What you need to do ::
Look at the data below and print exactly the lines from its first line through the line with "F, CU, CV = 887.0, 512.0, 341.5"; the pictures stay out of the copy.

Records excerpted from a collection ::
-- begin --
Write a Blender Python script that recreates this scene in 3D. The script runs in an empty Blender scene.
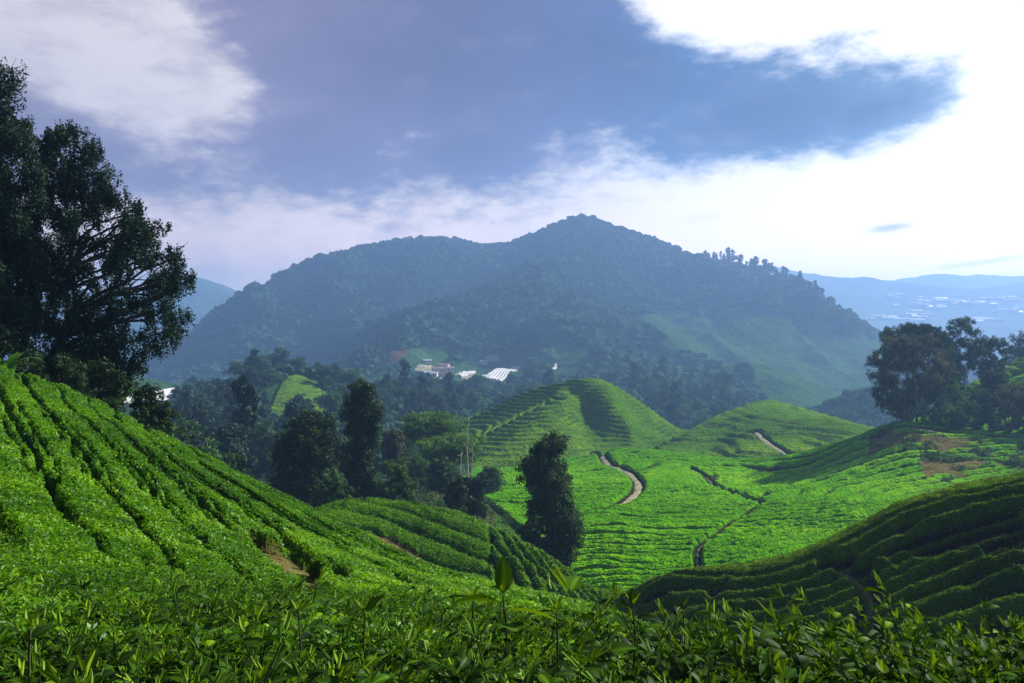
import bpy, math, random
import numpy as np
R = math.radians
rng = np.random.default_rng(7)
random.seed(7)
sc = bpy.context.scene
COL = sc.collection
F, CU, CV = 887.0, 512.0, 341.5      # lens in pixels, optical centre (used to read positions off the photograph)

# ------------------------------------------------------------------ helpers
def tag(o, label=None, cat=None, group=None, kind=None):
    if label: o['label'] = label
    if cat: o['category'] = cat
    if group: o['group'] = group
    if kind: o['kind'] = kind
    return o

def empty(name, loc=(0, 0, 0), rz=0.0, scale=1.0):
    o = bpy.data.objects.new(name, None); COL.objects.link(o)
    o.location = loc; o.rotation_euler = (0, 0, rz); o.scale = (scale,) * 3
    o.empty_display_size = 0.5
    return o

def make_mesh(name, verts, faces, mat, smooth=False, attrs=None):
    """verts (n,3); faces (m,k) array with constant k, or a list of such arrays"""
    if isinstance(faces, np.ndarray): faces = [faces]
    faces = [f for f in faces if len(f)]
    me = bpy.data.meshes.new(name)
    nv = len(verts)
    me.vertices.add(nv)
    me.vertices.foreach_set('co', np.ascontiguousarray(verts, dtype=np.float32).ravel())
    nl = sum(f.size for f in faces); nf = sum(len(f) for f in faces)
    me.loops.add(nl)
    me.loops.foreach_set('vertex_index', np.concatenate([f.ravel() for f in faces]).astype(np.int32))
    me.polygons.add(nf)
    tot = np.concatenate([np.full(len(f), f.shape[1]) for f in faces])
    start = np.concatenate([[0], np.cumsum(tot)[:-1]])
    me.polygons.foreach_set('loop_start', start.astype(np.int32))
    try: me.polygons.foreach_set('loop_total', tot.astype(np.int32))
    except Exception: pass
    me.polygons.foreach_set('use_smooth', np.full(nf, smooth, dtype=bool))
    if attrs:
        for k, a in attrs.items():
            at = me.attributes.new(k, 'FLOAT', 'POINT')
            at.data.foreach_set('value', np.ascontiguousarray(a, dtype=np.float32))
    me.materials.append(mat)
    me.update(calc_edges=True)
    return me

def link(name, me, parent=None, loc=None):
    o = bpy.data.objects.new(name, me); COL.objects.link(o)
    if parent is not None: o.parent = parent
    if loc is not None: o.location = loc
    return o

def copy_tree(o, parent=None):
    c = o.copy(); COL.objects.link(c); c.parent = parent
    for ch in o.children: copy_tree(ch, c)
    return c

# value noise ------------------------------------------------------
_perm = np.random.default_rng(3).random(65536).astype(np.float32)
def vnoise(x, y, seed=0):
    x = np.asarray(x, dtype=np.float64); y = np.asarray(y, dtype=np.float64)
    xi = np.floor(x).astype(np.int64); yi = np.floor(y).astype(np.int64)
    fx = x - xi; fy = y - yi
    fx = fx * fx * fx * (fx * (fx * 6 - 15) + 10); fy = fy * fy * fy * (fy * (fy * 6 - 15) + 10)
    def h(a, b):
        n = (a * 73856093) ^ (b * 19349663) ^ (seed * 83492791)
        n = (n ^ (n >> 13)) * 1274126177
        return _perm[(n ^ (n >> 16)) & 65535]
    a = h(xi, yi); b = h(xi + 1, yi); c = h(xi, yi + 1); d = h(xi + 1, yi + 1)
    return (a + (b - a) * fx) * (1 - fy) + (c + (d - c) * fx) * fy
def fbm(x, y, oct=4, seed=0, gain=0.5):
    s = 0; a = 1.0; t = 0
    for i in range(oct):
        s = s + a * (vnoise(x * 2 ** i + i * 17.3, y * 2 ** i - i * 9.1, seed + i) - 0.5); t += a; a *= gain
    return s / t * 2       # about -1..1
def sstep(a, b, x):
    t = np.clip((x - a) / (b - a), 0, 1); return t * t * (3 - 2 * t)

# ------------------------------------------------------------------ terrain: ridges and troughs measured as (u, v, distance)
P = []
def line(pts, n=0):
    """polyline of control points; n extra points between neighbours"""
    for i, p in enumerate(pts):
        P.append(p)
        if i + 1 < len(pts):
            q = pts[i + 1]
            for k in range(1, n + 1):
                w = k / (n + 1); P.append(tuple(p[j] * (1 - w) + q[j] * w for j in range(3)))
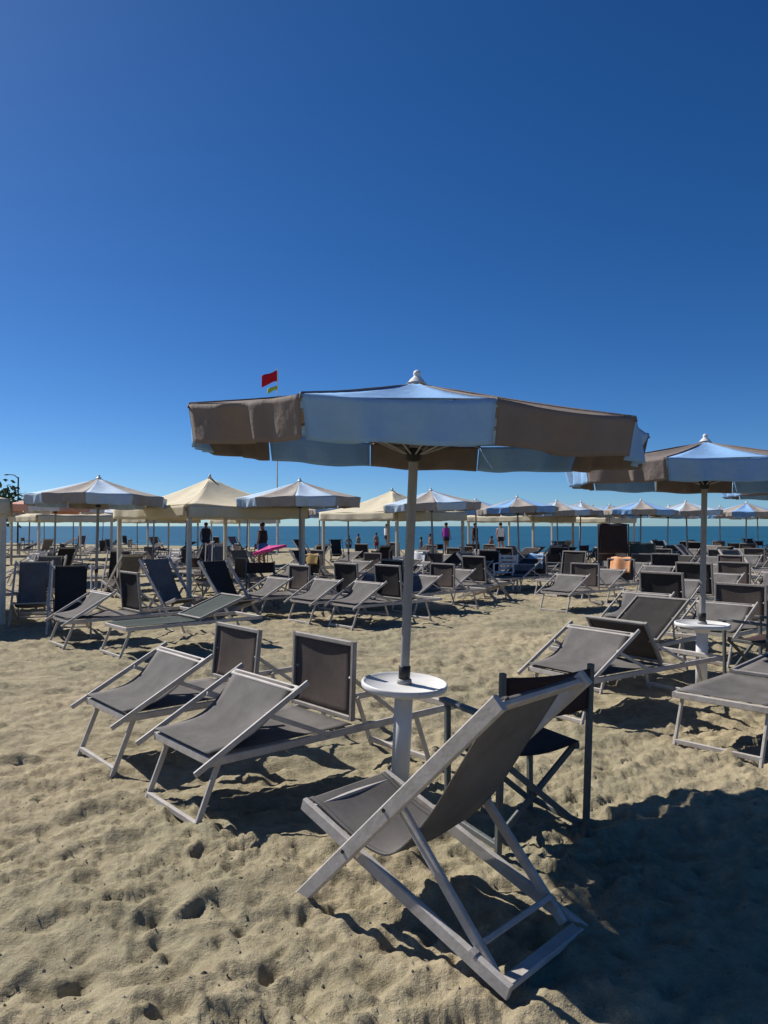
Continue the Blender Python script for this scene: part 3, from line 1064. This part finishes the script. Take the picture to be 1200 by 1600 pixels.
-- end --
Solution to the exercise ::
Write a Blender Python script that recreates this scene in 3D. The script runs in an empty Blender scene.
import bpy, math, random
import numpy as np
R = math.radians
rng = np.random.default_rng(7)
random.seed(7)
sc = bpy.context.scene
COL = sc.collection
F, CU, CV = 887.0, 512.0, 341.5      # lens in pixels, optical centre (used to read positions off the photograph)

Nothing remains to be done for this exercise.